Em Espanha, Pedro Sánchez trabalha numa lei capaz de impedir que “alguém possa manipular” o que os cidadãos pensam. Em Portugal, Luís Montenegro trabalha numa lei que visa processar criminalmente os cidadãos pelo que dizem nas redes sociais. Ou seja, ambos querem estabelecer o Ministério da Verdade.
Tal como no comunismo soviético: aqueles que não pensam como os detentores dos direitos de autor da democracia, devem ser reprimidos como portadores de ódio, submetidos a tratamentos de saúde obrigatórios, sancionados quando não enfiados na cadeia. Princípios diferentes dos seus já não são a liberdade de expressão (principal pilar da democracia), mas desvios intoleráveis aos quais se aplicam proibições inflexíveis. Os temas sobre os quais é proibido discordar aumentam a cada dia. Da imigração descontrolada às teorias de género, do clima à guerra e assim por diante.

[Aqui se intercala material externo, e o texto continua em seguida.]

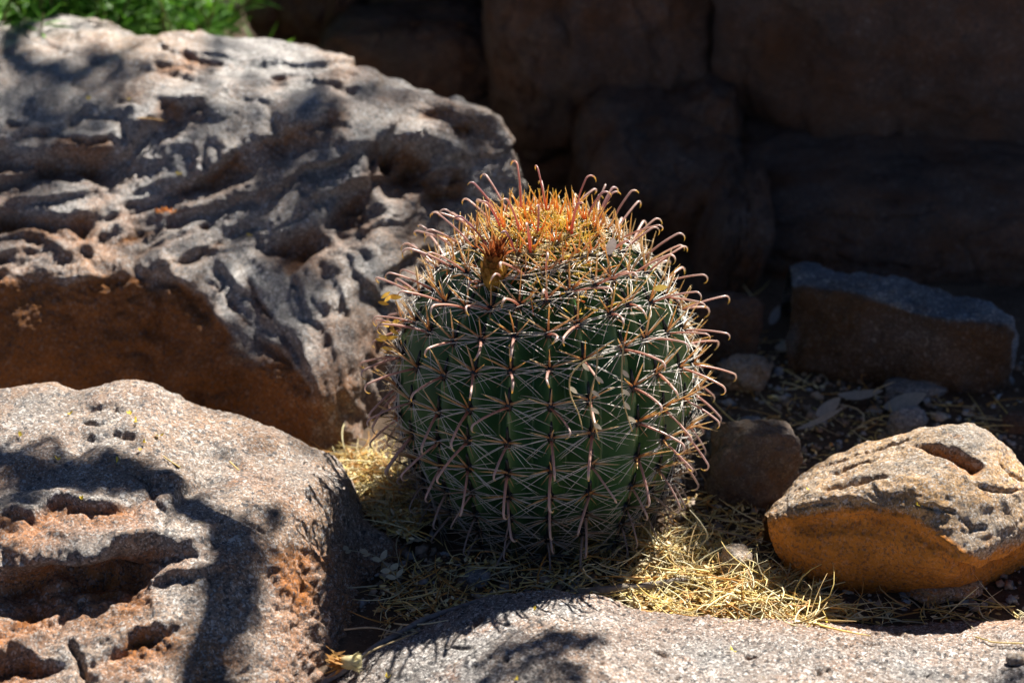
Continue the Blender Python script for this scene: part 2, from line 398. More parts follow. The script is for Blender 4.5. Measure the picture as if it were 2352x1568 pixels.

E o mais extraordinário é a quase absoluta indiferença, inclusive por parte dos media, face aos bons e sinceros democratas que correm no sentido da redução da democracia a um regime em que só é permitida uma verdade, a deles: a versão actualizada da propaganda das ditaduras do século XX.
A censura está de volta e os rebanhos fazem fila sonolentos em direcção à ravina. Sinistro.